Michał Bistuła: Pierwsze wnioski są optymistyczne

Trener Michał Bistuła nie kryje zadowolenia z postawy swojego zespołu. Wszak wystarczy dodać, że poddębiczanie zwyciężyli we wszystkich dotychczasowych grach kontrolnych, notując bilans dziewiętnastu goli zdobytych, nie tracąc przy ani jednego.

Chociaż biało-zielono-czerwoni mierzyli się jak dotąd z niżej notowanymi rywalami, to szkoleniowiec podkreśla, że cieszy go zaangażowanie oraz ilość sytuacji strzeleckich, do których dochodzi zespół, a co było jego głównym mankamentem w rundzie jesiennej.

- Na pewno pierwsze wnioski po trzech rozegranych sparingach oraz dwu i pół tygodnia pracy są optymistyczne. Niemniej zdaję sobie sprawę, że sprzyja temu pierwszy "głód" piłki po przerwie. Oczekuję od moich zawodników, że takie zaangażowanie i podejście zostanie utrzymane. Na pewno wysokie wyniki, nawet z przeciwnikiem z niższej klasy rozgrywkowej pomagają w tym i to cieszy. Jesteśmy wraz ze sztabem szkoleniowym w trakcie dokładniejszych analiz zakończonych meczów, ale zdecydowanie rzucała się w oczy, pomimo intensywnych treningów, nasza dużo większa swoboda w grze, co do tej pory nie było naszym atutem, grając nawet z teoretycznie słabszymi rywalami – powiedział trener Michał Bistuła.

Trener Bistuła odniósł się również w pozytywny sposób do systemu wideopowtórek (VAR), który jego zespół miał okazję przetestować w dwóch sparingach – Sokołem II Aleksandrów oraz RKS Radomsko. O ile w potyczce z zielono-białym arbiter Łukasz Szczech nie musiał wspomagać się VARem, o tyle w meczu z RKS na podstawie analizy wideo zostały podyktowane aż trzy rzuty karne, pierwotnie nie wychwycone.

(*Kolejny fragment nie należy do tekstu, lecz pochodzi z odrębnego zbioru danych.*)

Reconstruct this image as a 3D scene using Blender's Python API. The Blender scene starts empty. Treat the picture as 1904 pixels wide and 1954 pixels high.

- Uważam, że ciekawym doświadczeniem jest możliwość testowania systemu VAR. Wiadomo, jak każda nowość jest odbierany różnie i z pewnym dystansem, ale jego wprowadzenie jest nieuniknione, wiec według mnie dyskusja o zasadności tego kroku jest zbędna. Oczywiście, system trzeba dopracować, ale naprawdę widać zaangażowanie w ten proces i możemy się wyłącznie cieszyć, iż jesteśmy elementem tego procesu – dodał.

Teraz poddębiczan czekają dużo poważniejsze sprawdziany, bowiem na ich drodze staną trzecioligowcy. Kolejno: Widzew Łódź, Warta Sieradz oraz Pelikan Łowicz. Konfrontacje z Widzewem oraz Pelikanem odbędą się na obiekcie Centrum Turystyki i Sportu, zaś potyczka z Wartą na stosunkowo nowo otwartym obiekcie w Sieradzu.

- Przed nami kolejny ciężki tydzień pracy, w którym będziemy rywalizować z przeciwnikami z trzeciej ligi. Na pewno każdy mecz, nawet sparing z takimi drużynami, a szczególnie z zespołem Widzewa wprowadza dodatkowe emocje, jednakże z mojego szkoleniowego punktu widzenia nie zamierzam zmieniać swojego podejścia do gier kontrolnych – zakończył.